Bergedorf. Der Ärger im Mehrgenerationenhaus an der Holtenklinker Straße nimmt kein Ende. Nachdem bei einer Begehung Brandschutz-Mängel festgestellt wurden, gerät auch der Betreuungsdienst “Pro Vital“ in die Kritik. Mieter sollen unter Druck gesetzt worden sein.

Die Hamburger Firma hat Betreuungsverträge mit den Bewohnern der 20 seniorengerechten Wohnungen abgeschlossen, betreibt eine Tagesstätte im Keller. Dafür wird ein monatlicher Zuschlag auf die Miete zwischen 44 und 107 Euro fällig, abhängig vom Umfang der Leistungen, wie Notrufknopf oder Hilfe bei Behördengängen. Doch nicht alle Mieter wollen betreut werden, manche fühlen sich regelrecht zum Vertragsabschluss gedrängt.

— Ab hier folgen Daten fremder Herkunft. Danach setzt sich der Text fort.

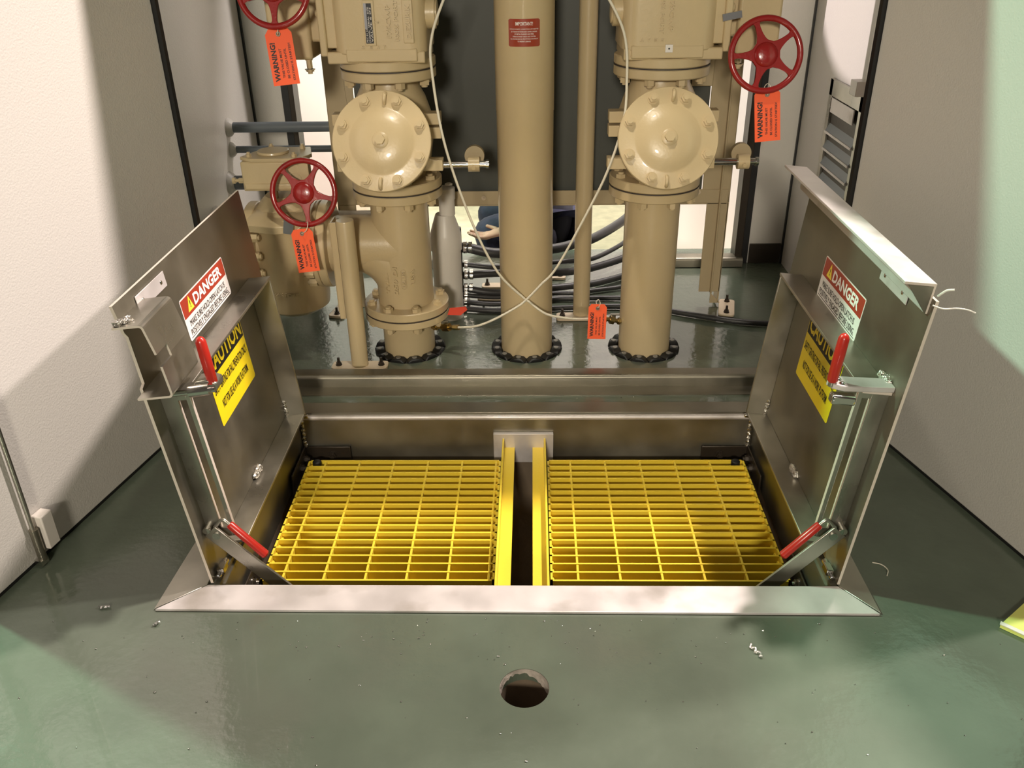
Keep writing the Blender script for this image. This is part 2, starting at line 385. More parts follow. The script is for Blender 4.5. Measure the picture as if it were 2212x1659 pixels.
# ------------------------------------------------------------------ hatch doors
def hatch_door(s, label):
    a = math.radians(6)
    X = Vector((-s * math.cos(a), 0, math.sin(a))); Z = Vector((s * math.sin(a), 0, math.cos(a))); Y = Z.cross(X)
    T = Matrix((X, Y, Z)).transposed().to_4x4(); T.translation = (s * .688, 1.465, .010)
    r = bpy.data.objects.new('hatch_door', None); C.objects.link(r); r.matrix_world = T; tag(r, label, 'hatch door')
    f = 1 if s < 0 else -1                    # local y of the front-to-back direction
    def bx(mb, w0, w1, u0, u1, v0, v1): return mb.box(w0, w1, f * u0, f * u1, v0, v1)
    L, H = .782, .672
    # plate, with a shallow notch on the latch side
    if s < 0: poly = [(0, 0), (L, 0), (L, H), (-.002, H), (.008, .612), (.016, .60), (.014, .50), (0, .495)]
    else: poly = [(0, 0), (L, 0), (L, H), (0, H)]
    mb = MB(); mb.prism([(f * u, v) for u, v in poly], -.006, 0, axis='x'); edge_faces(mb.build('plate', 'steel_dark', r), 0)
    # stiffener bars
    mb = MB(); bx(mb, 0, .060, .04, .685, .452, .459); edge_faces(mb.build('top_stiffener', 'steel', r, bev=.001), 1, True)
    mb = MB(); bx(mb, 0, .060, .672, .679, .035, .452); mb.build('rear_stiffener', 'steel', r, bev=.001)
    mb = MB(); bx(mb, 0, .055, .10, .672, .030, .037); mb.build('bottom_stiffener', 'steel', r, bev=.001)
    # slotted front bar: two long cheeks joined at both ends
    mb = MB(); bx(mb, 0, .034, .050, .060, .088, .452); bx(mb, .053, .062, .050, .060, .088, .452)
    bx(mb, .034, .053, .050, .060, .436, .452); bx(mb, .034, .053, .050, .060, .088, .112); edge_faces(mb.build('slotted_bar', 'steel', r, bev=.0008), 0, True)
    # weld beads
    for u, v, lu, lv in ((.69, .255, 0, 1), (.353, .045, 1, 0), (.675, .06, 0, 1), (.060, .470, 1, 0)):
        mb = MB()
        for k in range(6): mb.blob((.005, f * (u + lu * k * .008), v + lv * (k - 3) * .010), .008, .008, .008, 10, 6, .3)
        mb.build('weld_bead', 'weld', r)
    # rivetted plate
    u0 = .085 if s < 0 else .10
    mb = MB(); bx(mb, .001, .0035, u0, u0 + .142, .622, .655); o = mb.build('nameplate', 'steel_lit', r, bev=.0008)
    for u in (u0 + .025, u0 + .118):
        mb = MB(); mb.blob((.0035, f * u, .638), .0025, .005, .005, 12, 6); mb.build('rivet', 'chrome', o)
    # stickers: reading direction is local +y, up is local +z, out is local +x
    def sticker(name, y0, y1, z0, z1, m, lift=.0006):
        mb = MB(); c = .004
        poly = [(y0 + c, z0), (y1 - c, z0), (y1, z0 + c), (y1, z1 - c), (y1 - c, z1), (y0 + c, z1), (y0, z1 - c), (y0, z0 + c)]
        mb.prism(poly, .0002, lift, axis='x'); return mb.build(name, m, r, smooth=False)
    y0, y1 = (.258, .546) if f > 0 else (-.556, -.274)
    if f > 0: za, zb = .474, .571
    else: za, zb = .458, .560
    FM = lambda yy, zz, x: face_matrix((0, 1, 0), (0, 0, 1), (x, yy, zz))
    d = sticker('danger_sticker', y0, y1, za, zb, 'sign_white'); h = zb - za; wd = y1 - y0
    mb = MB(); mb.box(.0006, .0009, y0 + .003, y1 - .003, za + h * .53, zb - .003); mb.build('red_band', 'sign_red', d, smooth=False)
    T2 = FM(y0, za, .001)
    mb = MB(); mb.prism([(0, 0), (.036, 0), (.018, .034)], 0, .0002, T2 @ Tr(.030, h * .60, 0), axis='z'); tri = mb.build('warning_triangle', 'tri_yellow', d, smooth=False)
    lettering([('!', .0465, h * .60 + .006, .004, .018)], T2, 'ink', d, name='exclamation_mark')
    lettering([('DANGER', .072, h * .61, wd - .10, h * .28)], T2, 'white_ink', d, bold=.035)
    lettering([('MAKE SURE HOLD-OPEN LATCH IS', .022, h * .29, wd - .050, h * .15), ('POSITIVELY ENGAGED BEFORE USING.', .014, h * .09, wd - .028, h * .15)], T2, 'ink', d, bold=.0, name='notice')
    mb = MB(); mb.box(.0006, .0009, y0 + .008, y1 - .008, za + .0045, za + .006); mb.build('underline', 'ink', d, smooth=False)
    y0, y1 = (.279, .545) if f > 0 else (-.549, -.286)
    za, zb = .238, .425; d = sticker('caution_sticker', y0, y1, za, zb, 'sign_yellow'); wd = y1 - y0; h = zb - za
    mb = MB(); mb.box(.0006, .0009, y0 + .003, y1 - .003, za + h * .64, zb - .006); mb.build('black_band', 'ink', d, smooth=False)
    T2 = FM(y0, za, .001)
    lettering([('CAUTION!' if f < 0 else 'CAUTION', .012, h * .685, wd - .024, h * .235)], T2, 'sign_yellow', d, bold=.03)
    lettering([('SAFETY GRATING FOR FALL PREVENTION ONLY.', .010, h * .42, wd - .020, h * .115), ('NOT FOR USE AS A WORK PLATFORM.', .034, h * .18, wd - .068, h * .115)], T2, 'ink', d, bold=.012, name='notice')
    # slam latch with the red lever, on the top stiffener
    lt = bpy.data.objects.new('latch', None); C.objects.link(lt); lt.parent = r
    u = .055
    if s < 0:
        mb = MB(); mb.prism([(.0, .460), (.125, .460), (.136, .466), (.136, .480), (.120, .488), (.095, .486), (.08, .470), (0, .467)], f * (u - .030), f * (u + .010), axis='y')
        mb.build('latch_body', 'steel', lt, bev=.003)
        mb = MB(); mb.cyl((.010, f * (u - .032), .466), (.132, f * (u - .032), .468), .0060, n=16); mb.cyl((.080, f * (u - .034), .4695), (.122, f * (u - .034), .4705), .0125, n=16); mb.build('latch_pin', 'chrome', lt)
    else:
        mb = MB(); mb.prism([(.0, u - .020), (.105, u - .034), (.126, u - .026), (.134, u - .010), (.12, u + .010), (0, u + .02)], .461, .473, T=Matrix.Scale(-1, 4, (0, 1, 0)), axis='z'); mb.build('latch_body', 'steel_lit', lt, bev=.002)
        for k in (0, 1):
            mb = MB(); mb.blob((.108 + .002 * k, f * (u - .022 + .017 * k), .474), .006, .006, .003, 12, 6); mb.build('rivet', 'chrome', lt)
        mb = MB(); mb.box(.080, .128, f * (u - .045), f * (u - .022), .436, .456); mb.build('latch_hook', 'chrome', lt, bev=.004)
    tz = Vector((-s * .012, 0, .09))
    b0 = Vector((.125 if s < 0 else .128, f * (u - .02), .474)); b1 = b0 + Vector((.002, 0, .098))
    mb = MB(); mb.cyl(b0 + Vector((0, 0, -.01)), b0 + Vector((0, 0, .01)), .006, n=12); mb.build('lever_stem', 'steel', lt)
    mb = MB(); T3 = Tr(*b0) @ (b1 - b0).to_track_quat('Z', 'Y').to_matrix().to_4x4()
    mb.lathe([(.0075, 0), (.0105, .004), (.0110, .06), (.0105, .094), (.0075, .101), (.003, .104)], T3, 20); mb.build('lever_grip', 'red_grip', lt)
    # hold-open arm with its red grip, from the slot down into the well (world-level geometry in local frame)
    ti = T.inverted(); W = lambda x, y, z: ti @ Vector((x, y, z))
    ar = bpy.data.objects.new('hold_open_arm', None); C.objects.link(ar); ar.parent = r
    P0, P1 = W(s * .686, 1.500, .128), W(s * .510, 1.500, -.072); sd = (W(0, 1, 0) - W(0, 0, 0))
    mb = MB(); bar(mb, P0, P1, .036, .006, sd); mb.build('arm_bar', 'steel', ar, bev=.001)
    mb = MB(); mb.cyl(W(s * .690, 1.488, .135), W(s * .690, 1.525, .135), .008, n=16); mb.cyl(W(s * .672, 1.492, .118), W(s * .672, 1.499, .118), .009, n=16); mb.build('pivot_pin', 'chrome', ar)
    g0, g1 = W(s * .640, 1.498, .148), W(s * .568, 1.492, .066)
    mb = MB(); mb.tube([W(s * .675, 1.503, .135), W(s * .655, 1.50, .158), g0, (g0 + g1) / 2], .0042, sub=4); mb.build('grip_rod', 'steel', ar)
    T3 = Tr(*g0) @ (g1 - g0).to_track_quat('Z', 'Y').to_matrix().to_4x4(); l = (g1 - g0).length
    mb = MB(); mb.lathe([(.007, 0), (.0090, .003), (.0095, l * .7), (.0100, l - .004), (.0060, l), (.002, l + .001)], T3, 20); mb.build('arm_grip', 'red_grip', ar)
    mb = MB(); mb.box(s * .53, s * .49, 1.490, 1.512, -.11, -.065, ti); mb.build('arm_anchor', 'steel_lit', ar, bev=.002)
    # hinge leaf at the front foot
    mb = MB(); mb.cyl((.006, f * .012, .004), (.006, f * .075, .004), .007, n=14); mb.box(.004, .020, f * .02, f * .05, .004, .020); mb.build('hinge', 'chrome', r, bev=.002)
    mb = MB(); mb.cyl((.006, f * .70, .004), (.006, f * .76, .004), .007, n=14); mb.box(.004, .050, f * .705, f * .715, .002, .012); mb.build('hinge', 'chrome', r, bev=.002)
    return r
hl = hatch_door(-1, 'left aluminium hatch leaf standing open with lock channel, red lever and warning stickers')
hr = hatch_door(1, 'right aluminium hatch leaf standing open with folded angle lip along its top edge')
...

„Am Anfang haben wir noch gedacht, das ist gar nicht schlecht für uns alte Leute. Jetzt haben wir aber festgestellt, wir brauchen das ja gar nicht“, sagt Ehepaar Gisela und Heinrich Glandt. Als der 78-Jährige bei „Pro Vital“ anrief, „haben die gesagt, wir können nicht kündigen, sonst müssten wir wieder aus der Wohnung raus“, sagt Glandt empört – und erhebt schwere Vorwürfe: „Wir wurden beim Einzug massiv gedrängt zu unterschreiben. Sonst würden wir die Wohnung erst gar nicht bekommen.“ Die Vertragsbedingungen seien aber erst im Nachhinein zugestellt worden. „Da haben wir auch erst gelesen, dass wir den Betreuungsvertrag gar nicht kündigen können.“ Tatsächlich heißt es dort in Paragraf 4: „Dieser Vertrag erlischt bei Beendigung des Mietverhältnisses. Eine vorherige Kündigung ist ausgeschlossen.“

Hans-Jürgen Galle, Leiter des Bergedorfer Gesundheitsamtes, bestätigt die Rechtmäßigkeit der Kopplung der Betreuungs- an die Mietverträge, schränkt aber ein: „Die Rechtsverordnungen für das seit 2010 geltende Hamburgische Wohn- und Betreuungsqualitätsgesetz fehlen noch.“ Auch betreffe die Regelung ausschließlich seniorengerechte Wohnungen. Erst seit wenigen Wochen bestehe für solche Verträge überhaupt eine Meldepflicht. Mieter mit Reklamationen sollten sich an die Heimaufsicht wenden. Galle bestätigt: „Es gibt Beschwerden über ‚Pro Vital’.“

Zwei weitere Mieter behaupten, massiv zur Unterschrift gedrängt worden zu sein. Andere kritisieren, zunächst nicht die versprochenen Leistungen erhalten zu haben: „Der Betreuungszuschlag wurde abgebucht, nur meinen Notrufknopf bekam ich nicht“, sagt eine Mieterin.

„Pro Vital“-Geschäftsführer Jörg Kruse bestreitet die Vorwürfe: „Das sind doch alles Hirngespinste. Dass der Betreuungsvertrag an den Mietvertrag gekoppelt ist, wussten die Mieter, und das ist auch rechtens so.“ Der fehlende Notrufknopf sei vermutlich auf einen fehlenden Telefonanschluss zurückzuführen, „dann ist der Betrieb eines solchen Systems nicht möglich“. Stimmt aber nicht: Die Mieterin hat Telefon und bekommt jetzt auch endlich ihren Notrufknopf.

Richtig sauer ist Hausbewohner Rainer Daniel (67). „Für meine Rollstuhlfahrerwohnung muss ich gar keinen Betreuungsvertrag abschließen.“ Dennoch sei er mehrfach von „Pro Vital“ angerufen worden: „Die Dame ist richtig laut und frech geworden. Aber ich lass’ mir doch nicht so einen Unsinn aufschwatzen.“

Auf der jüngsten Mieterversammlung nahm eine Mitarbeiterin der Hausverwaltung Keye nun erstmals seit dem Brand am 16. August (zehn Verletzte) die vielen Beschwerden der Mieter auf, darunter bauliche Mängel und Kritik an der Hausverwaltung, die ihren Pflichten nicht nachkomme. Unsere Zeitung war bei der Versammlung trotz Einladung der Mieter nicht erwünscht – zwei kräftige Männer begleiteten den Reporter freundlich zur Ausgangstür.

Dass sich die Situation der Mieter bessert, scheint zunächst nicht in Sicht: „Es hieß, wenn mir etwas nicht passt, könne ich ja ausziehen“, bedauert die 68-jährige Heidemarie Weber.